What needs to be done: Reproduce the top of the data verbatim, through and including the line that contains "COL = sc.collection".

Data section:
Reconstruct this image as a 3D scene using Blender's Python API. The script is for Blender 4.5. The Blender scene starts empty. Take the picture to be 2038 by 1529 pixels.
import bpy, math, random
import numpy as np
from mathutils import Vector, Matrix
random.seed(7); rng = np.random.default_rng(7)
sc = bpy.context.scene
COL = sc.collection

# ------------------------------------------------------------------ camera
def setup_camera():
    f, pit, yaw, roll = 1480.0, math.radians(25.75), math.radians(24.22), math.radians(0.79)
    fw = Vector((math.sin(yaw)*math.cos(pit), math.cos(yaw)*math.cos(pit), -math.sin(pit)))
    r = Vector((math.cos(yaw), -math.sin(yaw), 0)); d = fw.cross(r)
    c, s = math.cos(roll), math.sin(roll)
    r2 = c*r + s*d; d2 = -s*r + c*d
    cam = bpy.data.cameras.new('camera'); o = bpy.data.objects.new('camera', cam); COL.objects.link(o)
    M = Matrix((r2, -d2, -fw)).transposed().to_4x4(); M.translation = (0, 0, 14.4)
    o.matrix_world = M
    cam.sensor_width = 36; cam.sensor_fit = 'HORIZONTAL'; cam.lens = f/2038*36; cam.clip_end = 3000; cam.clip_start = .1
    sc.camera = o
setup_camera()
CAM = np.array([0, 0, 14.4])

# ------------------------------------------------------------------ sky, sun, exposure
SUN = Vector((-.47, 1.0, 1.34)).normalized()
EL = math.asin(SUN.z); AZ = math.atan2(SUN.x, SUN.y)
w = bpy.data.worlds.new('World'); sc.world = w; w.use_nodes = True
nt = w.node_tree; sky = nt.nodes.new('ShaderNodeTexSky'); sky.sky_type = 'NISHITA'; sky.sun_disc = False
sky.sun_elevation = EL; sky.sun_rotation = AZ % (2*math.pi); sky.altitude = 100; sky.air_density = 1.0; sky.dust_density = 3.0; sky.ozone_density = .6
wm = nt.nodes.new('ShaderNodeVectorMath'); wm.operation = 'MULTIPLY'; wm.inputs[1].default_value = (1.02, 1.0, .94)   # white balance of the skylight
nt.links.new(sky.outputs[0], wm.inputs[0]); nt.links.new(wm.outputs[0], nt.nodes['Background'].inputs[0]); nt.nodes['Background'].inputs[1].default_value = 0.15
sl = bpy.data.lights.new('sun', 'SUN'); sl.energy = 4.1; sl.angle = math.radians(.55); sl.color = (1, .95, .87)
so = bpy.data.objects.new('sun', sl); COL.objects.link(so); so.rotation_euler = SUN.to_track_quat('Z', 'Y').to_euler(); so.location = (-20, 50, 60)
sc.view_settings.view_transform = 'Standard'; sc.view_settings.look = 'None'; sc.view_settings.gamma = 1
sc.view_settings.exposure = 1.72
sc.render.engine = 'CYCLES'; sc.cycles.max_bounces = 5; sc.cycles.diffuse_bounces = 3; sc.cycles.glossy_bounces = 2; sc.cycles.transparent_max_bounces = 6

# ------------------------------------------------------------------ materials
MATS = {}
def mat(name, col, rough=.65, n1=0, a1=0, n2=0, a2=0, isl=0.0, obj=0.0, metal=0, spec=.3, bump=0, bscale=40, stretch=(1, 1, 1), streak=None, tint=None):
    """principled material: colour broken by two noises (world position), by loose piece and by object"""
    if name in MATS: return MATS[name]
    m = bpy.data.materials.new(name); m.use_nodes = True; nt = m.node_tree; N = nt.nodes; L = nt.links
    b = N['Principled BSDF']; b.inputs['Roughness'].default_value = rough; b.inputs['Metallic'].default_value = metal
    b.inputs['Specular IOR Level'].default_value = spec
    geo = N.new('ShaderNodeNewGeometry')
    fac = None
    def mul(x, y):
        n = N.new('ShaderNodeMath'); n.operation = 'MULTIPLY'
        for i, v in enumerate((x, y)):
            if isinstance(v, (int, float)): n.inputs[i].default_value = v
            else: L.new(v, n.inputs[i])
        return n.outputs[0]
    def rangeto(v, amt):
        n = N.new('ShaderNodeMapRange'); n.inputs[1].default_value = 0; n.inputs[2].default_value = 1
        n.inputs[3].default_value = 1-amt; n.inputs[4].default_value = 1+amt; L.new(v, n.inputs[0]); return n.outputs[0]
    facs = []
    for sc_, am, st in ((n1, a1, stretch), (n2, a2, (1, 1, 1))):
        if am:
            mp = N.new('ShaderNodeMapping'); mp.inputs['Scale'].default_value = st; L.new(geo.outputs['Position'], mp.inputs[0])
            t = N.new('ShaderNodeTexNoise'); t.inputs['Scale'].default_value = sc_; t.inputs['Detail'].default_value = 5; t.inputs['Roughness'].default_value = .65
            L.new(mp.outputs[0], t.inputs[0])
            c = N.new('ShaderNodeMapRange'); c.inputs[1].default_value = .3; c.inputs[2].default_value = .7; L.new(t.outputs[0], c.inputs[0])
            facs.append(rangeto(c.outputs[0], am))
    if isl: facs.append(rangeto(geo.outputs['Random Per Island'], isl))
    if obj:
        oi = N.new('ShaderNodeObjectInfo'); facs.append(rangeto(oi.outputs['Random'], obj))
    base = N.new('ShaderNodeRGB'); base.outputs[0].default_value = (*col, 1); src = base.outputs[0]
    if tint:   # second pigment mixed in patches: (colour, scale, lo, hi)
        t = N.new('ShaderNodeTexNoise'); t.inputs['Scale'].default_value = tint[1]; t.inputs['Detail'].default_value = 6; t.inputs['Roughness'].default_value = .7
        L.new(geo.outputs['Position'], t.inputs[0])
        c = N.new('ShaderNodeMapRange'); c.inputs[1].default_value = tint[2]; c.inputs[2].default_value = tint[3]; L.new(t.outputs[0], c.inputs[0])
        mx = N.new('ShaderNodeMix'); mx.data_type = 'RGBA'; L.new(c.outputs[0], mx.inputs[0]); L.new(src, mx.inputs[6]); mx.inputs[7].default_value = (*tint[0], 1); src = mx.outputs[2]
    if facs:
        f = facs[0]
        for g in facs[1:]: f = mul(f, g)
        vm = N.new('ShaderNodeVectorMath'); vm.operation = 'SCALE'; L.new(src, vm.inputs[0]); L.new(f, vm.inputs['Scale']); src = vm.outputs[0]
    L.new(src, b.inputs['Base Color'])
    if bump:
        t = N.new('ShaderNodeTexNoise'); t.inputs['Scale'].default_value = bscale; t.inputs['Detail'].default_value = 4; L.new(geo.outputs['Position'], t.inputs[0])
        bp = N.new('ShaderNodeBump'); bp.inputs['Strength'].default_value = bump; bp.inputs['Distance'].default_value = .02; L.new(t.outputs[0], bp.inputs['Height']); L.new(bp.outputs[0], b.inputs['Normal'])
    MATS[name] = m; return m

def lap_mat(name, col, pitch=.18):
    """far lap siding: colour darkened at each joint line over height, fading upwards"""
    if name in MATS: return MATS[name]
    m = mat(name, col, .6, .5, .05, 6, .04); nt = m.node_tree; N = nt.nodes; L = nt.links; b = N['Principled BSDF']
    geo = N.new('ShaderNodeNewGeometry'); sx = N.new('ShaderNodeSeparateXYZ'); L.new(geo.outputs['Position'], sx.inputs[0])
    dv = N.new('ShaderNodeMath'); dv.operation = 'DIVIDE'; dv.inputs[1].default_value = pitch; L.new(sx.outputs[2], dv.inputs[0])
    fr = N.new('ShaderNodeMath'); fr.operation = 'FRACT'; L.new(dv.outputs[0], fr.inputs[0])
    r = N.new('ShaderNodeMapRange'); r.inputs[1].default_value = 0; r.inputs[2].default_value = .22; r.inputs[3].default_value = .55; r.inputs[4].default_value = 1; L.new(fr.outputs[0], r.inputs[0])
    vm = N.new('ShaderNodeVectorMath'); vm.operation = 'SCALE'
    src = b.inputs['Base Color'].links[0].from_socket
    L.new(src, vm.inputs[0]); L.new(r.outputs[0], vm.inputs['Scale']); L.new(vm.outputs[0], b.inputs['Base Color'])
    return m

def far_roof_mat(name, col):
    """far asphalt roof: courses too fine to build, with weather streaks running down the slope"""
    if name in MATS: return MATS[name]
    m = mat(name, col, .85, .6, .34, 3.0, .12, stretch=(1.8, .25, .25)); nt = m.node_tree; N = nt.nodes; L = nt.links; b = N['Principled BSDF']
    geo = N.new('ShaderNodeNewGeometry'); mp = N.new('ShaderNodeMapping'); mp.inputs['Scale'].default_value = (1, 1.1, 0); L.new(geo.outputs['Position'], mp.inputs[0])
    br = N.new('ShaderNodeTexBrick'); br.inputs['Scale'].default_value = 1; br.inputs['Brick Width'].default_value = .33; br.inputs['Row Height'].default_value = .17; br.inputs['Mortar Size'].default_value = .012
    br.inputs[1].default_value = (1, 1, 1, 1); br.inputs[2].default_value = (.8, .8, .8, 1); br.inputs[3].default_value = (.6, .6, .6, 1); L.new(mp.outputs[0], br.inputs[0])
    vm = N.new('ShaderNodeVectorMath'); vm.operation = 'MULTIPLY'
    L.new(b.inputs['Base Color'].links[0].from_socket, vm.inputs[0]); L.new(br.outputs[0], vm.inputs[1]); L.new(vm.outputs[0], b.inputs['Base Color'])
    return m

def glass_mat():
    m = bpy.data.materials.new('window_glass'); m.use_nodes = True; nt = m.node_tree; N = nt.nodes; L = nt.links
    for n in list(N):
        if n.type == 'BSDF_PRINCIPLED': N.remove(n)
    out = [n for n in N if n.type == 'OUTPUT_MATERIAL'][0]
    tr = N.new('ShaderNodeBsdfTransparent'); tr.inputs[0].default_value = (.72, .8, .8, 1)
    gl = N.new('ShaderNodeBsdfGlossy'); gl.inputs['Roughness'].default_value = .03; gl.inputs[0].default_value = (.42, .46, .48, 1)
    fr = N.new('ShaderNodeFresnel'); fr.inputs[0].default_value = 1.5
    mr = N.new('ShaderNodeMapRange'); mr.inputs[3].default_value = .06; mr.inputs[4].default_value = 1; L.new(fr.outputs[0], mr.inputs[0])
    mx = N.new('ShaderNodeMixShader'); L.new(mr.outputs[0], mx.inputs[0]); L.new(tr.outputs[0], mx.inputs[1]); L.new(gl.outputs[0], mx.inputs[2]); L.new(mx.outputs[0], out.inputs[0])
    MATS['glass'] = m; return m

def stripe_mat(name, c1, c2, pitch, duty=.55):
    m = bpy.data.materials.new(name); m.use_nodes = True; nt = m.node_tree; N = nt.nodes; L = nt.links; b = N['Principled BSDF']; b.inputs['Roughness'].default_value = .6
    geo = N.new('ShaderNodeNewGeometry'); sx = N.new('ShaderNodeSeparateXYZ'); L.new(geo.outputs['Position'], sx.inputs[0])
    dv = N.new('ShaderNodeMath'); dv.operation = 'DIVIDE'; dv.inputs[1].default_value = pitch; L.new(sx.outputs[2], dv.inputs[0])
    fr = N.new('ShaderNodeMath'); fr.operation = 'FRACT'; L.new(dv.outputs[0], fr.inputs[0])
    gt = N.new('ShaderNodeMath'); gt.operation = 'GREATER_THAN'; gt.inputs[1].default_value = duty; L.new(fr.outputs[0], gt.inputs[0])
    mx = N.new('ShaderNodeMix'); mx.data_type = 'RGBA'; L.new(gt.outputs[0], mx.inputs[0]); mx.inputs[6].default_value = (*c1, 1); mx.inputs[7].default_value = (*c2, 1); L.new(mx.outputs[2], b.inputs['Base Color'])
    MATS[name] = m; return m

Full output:
Reconstruct this image as a 3D scene using Blender's Python API. The script is for Blender 4.5. The Blender scene starts empty. Take the picture to be 2038 by 1529 pixels.
import bpy, math, random
import numpy as np
from mathutils import Vector, Matrix
random.seed(7); rng = np.random.default_rng(7)
sc = bpy.context.scene
COL = sc.collection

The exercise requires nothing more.